3rdtyrant - March 5, 2012 at 12:38 pm
The best way to find a rule you don’t know? Learn about language practice in Old Frisian and Anglo-Saxon, trace those developments through the Norman Conquest, the Great Vowel Shift, and Middle English into Early Modern English, leading eventually Modern English–then you’ll have it down. It’s easy.
dank48 - March 5, 2012 at 2:17 pm
Hear, hear. The hard part isn’t getting the answer; the hard part is correctly framing the question. The suggestion to check the dictionary is a good one, of course; it’s amazing how many people either don’t bother to do so, or perhaps they don’t think of it in the first place. Checking MWCD10 for information about hopefully, I learned about “disjuncts,” a class of adverbs that let the writer comment directly to the reader; others include luckily, fortunately, clearly, frankly, interestingly, . . .
bookwomanca - March 5, 2012 at 3:26 pm
The textbook for the grammar class at our campus is over $100 — so the advice to search for a used one is very sound.
wilkenslibrary - March 5, 2012 at 8:52 pm
My favorite reference grammar is English Simplified, an inexpensive 64-page paperback ( in my 2004 Tenth edition) by Blanche Ellsworth and John A. Higgins. Look up agreement (section 23) and you will find the answer to the proper agreement for “It’s you who cause(s) trouble” at section 23L, relative pronouns: “Use a singular verb if the antecedent of who, which, or that is singular; use a plural verb if the antecedent is plural.” So is it one “you” or more than one ‘you” causing the trouble?
Commas, on the other hand, are in section 30. In 30B, you will learn that an introductory adverb clause has a comma at the end (“Because the ozone layer was thinning, …”), but that when the clause comes after the independent clause, you do not need a comma. However, for further elucidation about the use of “because,” Ellsworth and Higgins refer us to 30F, page 26. To learn the fine points, you’re going to have to find a copy of English Simplified. (I am not related to either Ellsworth or Higgins, I have never met either of them, and I receive no kickbacks for referring you to their book, which I am not even sure is still in print.)
Betsy Smith/Adjunct Professor of ESL/Cape Cod Community College
wordhelper - March 5, 2012 at 11:00 pm
Regarding that question about “It’s you who cause(s) trouble”–or for that matter, any sentence for which you are not sure of the grammar–don’t forget the option of recasting the sentence.
jffoster - March 5, 2012 at 11:36 pm
Your English Simplified (?prescriptivist?) traditional grammar is not helpful, assuming your quote accurate, which I’m sure it is.
The form causes is 3rd person whereas you whether singular or plural is 2nd person.

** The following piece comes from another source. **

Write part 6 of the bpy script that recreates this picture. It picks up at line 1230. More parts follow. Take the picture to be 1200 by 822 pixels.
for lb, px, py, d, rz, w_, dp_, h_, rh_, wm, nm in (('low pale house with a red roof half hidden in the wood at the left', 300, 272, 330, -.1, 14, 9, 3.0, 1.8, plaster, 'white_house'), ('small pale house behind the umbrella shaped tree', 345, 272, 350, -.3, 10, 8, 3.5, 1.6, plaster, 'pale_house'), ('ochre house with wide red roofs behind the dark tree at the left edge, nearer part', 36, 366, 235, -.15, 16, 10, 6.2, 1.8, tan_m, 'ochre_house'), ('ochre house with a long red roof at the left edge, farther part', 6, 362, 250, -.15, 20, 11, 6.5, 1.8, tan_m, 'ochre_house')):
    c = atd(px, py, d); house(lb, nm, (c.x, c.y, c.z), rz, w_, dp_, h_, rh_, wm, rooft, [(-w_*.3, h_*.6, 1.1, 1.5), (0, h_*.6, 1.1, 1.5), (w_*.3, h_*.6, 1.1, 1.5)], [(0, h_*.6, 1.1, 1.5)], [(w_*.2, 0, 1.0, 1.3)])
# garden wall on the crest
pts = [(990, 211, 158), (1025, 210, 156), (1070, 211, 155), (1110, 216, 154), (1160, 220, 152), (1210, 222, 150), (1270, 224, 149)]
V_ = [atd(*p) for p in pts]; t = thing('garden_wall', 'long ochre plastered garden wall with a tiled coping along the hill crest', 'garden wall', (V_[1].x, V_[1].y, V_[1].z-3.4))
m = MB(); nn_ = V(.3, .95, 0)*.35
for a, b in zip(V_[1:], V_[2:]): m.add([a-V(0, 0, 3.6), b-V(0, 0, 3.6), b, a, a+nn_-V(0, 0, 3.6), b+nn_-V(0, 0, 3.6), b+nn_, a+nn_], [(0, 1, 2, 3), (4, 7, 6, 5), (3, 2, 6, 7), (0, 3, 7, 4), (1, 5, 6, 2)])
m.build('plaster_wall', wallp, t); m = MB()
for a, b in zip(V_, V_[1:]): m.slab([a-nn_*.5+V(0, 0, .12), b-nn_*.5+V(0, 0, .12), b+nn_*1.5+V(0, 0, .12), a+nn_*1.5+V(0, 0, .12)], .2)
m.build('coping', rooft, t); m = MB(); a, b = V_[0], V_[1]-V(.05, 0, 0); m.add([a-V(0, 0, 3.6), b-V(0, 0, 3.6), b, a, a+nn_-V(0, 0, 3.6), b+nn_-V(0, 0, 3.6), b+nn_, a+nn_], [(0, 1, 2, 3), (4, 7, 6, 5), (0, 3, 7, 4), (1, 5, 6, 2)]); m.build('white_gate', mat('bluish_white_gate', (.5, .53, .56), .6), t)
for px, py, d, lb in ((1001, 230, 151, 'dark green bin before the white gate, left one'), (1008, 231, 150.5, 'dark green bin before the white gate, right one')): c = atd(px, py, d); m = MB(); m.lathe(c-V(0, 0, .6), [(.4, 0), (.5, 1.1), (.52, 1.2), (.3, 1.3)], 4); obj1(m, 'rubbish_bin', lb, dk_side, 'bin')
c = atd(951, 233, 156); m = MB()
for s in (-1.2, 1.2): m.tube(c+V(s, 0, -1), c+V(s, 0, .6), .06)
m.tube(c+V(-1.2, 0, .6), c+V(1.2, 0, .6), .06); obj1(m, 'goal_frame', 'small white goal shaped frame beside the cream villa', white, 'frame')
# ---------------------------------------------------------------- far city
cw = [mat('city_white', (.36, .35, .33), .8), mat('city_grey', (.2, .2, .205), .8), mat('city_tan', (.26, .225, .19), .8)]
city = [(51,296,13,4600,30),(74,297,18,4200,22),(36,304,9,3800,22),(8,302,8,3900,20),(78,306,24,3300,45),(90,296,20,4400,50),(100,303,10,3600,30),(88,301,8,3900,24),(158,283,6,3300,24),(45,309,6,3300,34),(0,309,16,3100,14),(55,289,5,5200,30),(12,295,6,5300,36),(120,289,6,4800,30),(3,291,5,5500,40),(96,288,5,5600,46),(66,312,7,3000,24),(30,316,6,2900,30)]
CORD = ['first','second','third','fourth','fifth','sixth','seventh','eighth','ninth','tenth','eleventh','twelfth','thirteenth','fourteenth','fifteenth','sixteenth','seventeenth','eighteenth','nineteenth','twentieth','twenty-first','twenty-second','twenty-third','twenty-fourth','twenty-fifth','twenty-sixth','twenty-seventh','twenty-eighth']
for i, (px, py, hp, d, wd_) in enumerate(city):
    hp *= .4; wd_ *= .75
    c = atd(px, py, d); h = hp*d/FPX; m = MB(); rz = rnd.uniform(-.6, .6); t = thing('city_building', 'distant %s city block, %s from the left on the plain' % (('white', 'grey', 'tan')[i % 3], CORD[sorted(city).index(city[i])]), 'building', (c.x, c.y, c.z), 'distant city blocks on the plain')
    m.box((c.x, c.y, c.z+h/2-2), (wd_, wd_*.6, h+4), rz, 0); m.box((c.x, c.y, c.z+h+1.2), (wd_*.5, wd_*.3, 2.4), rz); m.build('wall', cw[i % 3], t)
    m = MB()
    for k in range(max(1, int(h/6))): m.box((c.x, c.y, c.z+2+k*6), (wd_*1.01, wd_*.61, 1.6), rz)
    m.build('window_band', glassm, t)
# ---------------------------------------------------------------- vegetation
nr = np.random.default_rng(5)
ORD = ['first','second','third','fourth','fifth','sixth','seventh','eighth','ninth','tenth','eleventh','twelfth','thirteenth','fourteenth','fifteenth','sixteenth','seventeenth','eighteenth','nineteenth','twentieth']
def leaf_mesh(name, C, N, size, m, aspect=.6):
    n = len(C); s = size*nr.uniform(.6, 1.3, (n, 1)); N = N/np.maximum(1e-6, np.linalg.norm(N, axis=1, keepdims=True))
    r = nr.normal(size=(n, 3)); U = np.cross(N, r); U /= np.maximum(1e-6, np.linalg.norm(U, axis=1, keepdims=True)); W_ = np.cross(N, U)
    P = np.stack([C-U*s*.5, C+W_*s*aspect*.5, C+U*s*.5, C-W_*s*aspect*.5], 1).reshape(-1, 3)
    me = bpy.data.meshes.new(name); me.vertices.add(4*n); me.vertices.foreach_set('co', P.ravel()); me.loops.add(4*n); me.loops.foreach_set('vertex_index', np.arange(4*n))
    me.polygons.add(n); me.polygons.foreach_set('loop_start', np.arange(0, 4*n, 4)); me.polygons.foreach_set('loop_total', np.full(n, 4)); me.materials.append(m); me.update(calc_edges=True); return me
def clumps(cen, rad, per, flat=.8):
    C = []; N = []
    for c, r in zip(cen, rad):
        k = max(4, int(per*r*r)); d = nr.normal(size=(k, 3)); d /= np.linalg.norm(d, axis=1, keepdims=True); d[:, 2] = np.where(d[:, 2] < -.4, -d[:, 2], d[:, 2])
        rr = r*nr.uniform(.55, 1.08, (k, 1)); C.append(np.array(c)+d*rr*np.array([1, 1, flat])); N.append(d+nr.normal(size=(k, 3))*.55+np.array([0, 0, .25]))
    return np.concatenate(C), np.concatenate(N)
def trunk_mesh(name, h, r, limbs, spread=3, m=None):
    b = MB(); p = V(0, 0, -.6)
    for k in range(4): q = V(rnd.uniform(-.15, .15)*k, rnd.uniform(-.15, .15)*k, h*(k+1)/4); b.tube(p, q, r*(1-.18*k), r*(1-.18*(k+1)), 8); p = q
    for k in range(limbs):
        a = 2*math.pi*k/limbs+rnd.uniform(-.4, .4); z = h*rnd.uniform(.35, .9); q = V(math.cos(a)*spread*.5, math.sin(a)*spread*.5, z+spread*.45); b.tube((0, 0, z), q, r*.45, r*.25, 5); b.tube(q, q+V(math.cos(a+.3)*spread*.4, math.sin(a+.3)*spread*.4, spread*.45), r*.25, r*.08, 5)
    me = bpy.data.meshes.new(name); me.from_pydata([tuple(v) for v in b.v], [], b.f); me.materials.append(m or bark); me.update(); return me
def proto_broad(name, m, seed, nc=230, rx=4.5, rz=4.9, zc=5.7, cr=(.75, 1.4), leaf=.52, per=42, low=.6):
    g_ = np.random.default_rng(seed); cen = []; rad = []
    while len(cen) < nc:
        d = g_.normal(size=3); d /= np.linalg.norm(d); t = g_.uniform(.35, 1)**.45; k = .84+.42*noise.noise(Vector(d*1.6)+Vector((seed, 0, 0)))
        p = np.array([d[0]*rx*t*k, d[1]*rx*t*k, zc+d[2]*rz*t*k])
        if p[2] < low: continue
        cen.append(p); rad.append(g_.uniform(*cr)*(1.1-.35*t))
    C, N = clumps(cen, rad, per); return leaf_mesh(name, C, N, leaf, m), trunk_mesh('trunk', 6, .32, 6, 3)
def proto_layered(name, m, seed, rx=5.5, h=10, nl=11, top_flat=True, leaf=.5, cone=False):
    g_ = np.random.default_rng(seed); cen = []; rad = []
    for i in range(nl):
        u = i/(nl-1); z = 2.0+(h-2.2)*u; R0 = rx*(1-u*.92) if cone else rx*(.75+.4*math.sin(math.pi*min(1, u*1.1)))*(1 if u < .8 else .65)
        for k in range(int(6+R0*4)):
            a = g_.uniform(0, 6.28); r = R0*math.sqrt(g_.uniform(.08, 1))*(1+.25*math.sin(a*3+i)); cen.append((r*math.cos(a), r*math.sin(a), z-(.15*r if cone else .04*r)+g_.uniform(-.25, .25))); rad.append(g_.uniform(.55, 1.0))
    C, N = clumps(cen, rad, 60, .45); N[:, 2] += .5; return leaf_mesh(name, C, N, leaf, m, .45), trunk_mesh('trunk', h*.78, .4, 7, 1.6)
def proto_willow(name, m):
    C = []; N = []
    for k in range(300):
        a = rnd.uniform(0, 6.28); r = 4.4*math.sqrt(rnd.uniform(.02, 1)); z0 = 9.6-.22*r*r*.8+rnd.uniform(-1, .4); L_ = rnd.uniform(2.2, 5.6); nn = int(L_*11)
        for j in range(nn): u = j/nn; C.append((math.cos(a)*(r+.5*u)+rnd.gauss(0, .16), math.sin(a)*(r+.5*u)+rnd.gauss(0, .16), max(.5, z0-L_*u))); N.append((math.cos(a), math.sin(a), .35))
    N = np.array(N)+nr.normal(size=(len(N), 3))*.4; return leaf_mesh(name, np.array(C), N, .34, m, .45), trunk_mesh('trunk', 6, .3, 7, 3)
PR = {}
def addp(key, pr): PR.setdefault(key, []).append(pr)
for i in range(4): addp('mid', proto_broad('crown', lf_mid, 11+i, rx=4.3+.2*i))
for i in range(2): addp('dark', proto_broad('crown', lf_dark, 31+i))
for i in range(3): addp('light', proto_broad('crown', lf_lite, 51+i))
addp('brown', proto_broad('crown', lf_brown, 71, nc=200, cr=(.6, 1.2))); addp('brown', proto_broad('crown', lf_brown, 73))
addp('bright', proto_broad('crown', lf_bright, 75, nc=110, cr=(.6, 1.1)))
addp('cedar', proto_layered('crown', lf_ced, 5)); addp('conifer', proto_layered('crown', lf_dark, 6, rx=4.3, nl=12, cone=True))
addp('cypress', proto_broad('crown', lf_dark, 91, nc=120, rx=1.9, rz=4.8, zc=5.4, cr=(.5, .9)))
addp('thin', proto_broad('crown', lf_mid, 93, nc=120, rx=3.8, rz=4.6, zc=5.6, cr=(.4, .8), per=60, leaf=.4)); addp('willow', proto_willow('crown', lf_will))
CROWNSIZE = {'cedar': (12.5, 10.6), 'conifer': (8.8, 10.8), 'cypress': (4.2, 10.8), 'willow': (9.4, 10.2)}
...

That this is a matter of person rather than just number agreement can be seen if we use 1st person:
1. It is me (or I if you insist) who am / is causing trouble.
So which is it? am for 1st person or is for third?
I think you’ll find that native speakers of English differ on these cleft sentence forms. But I betcha more people would use is than am in the above. The “proper” agreement is what English speakers use, and if they differ, then there are two “proper” forms.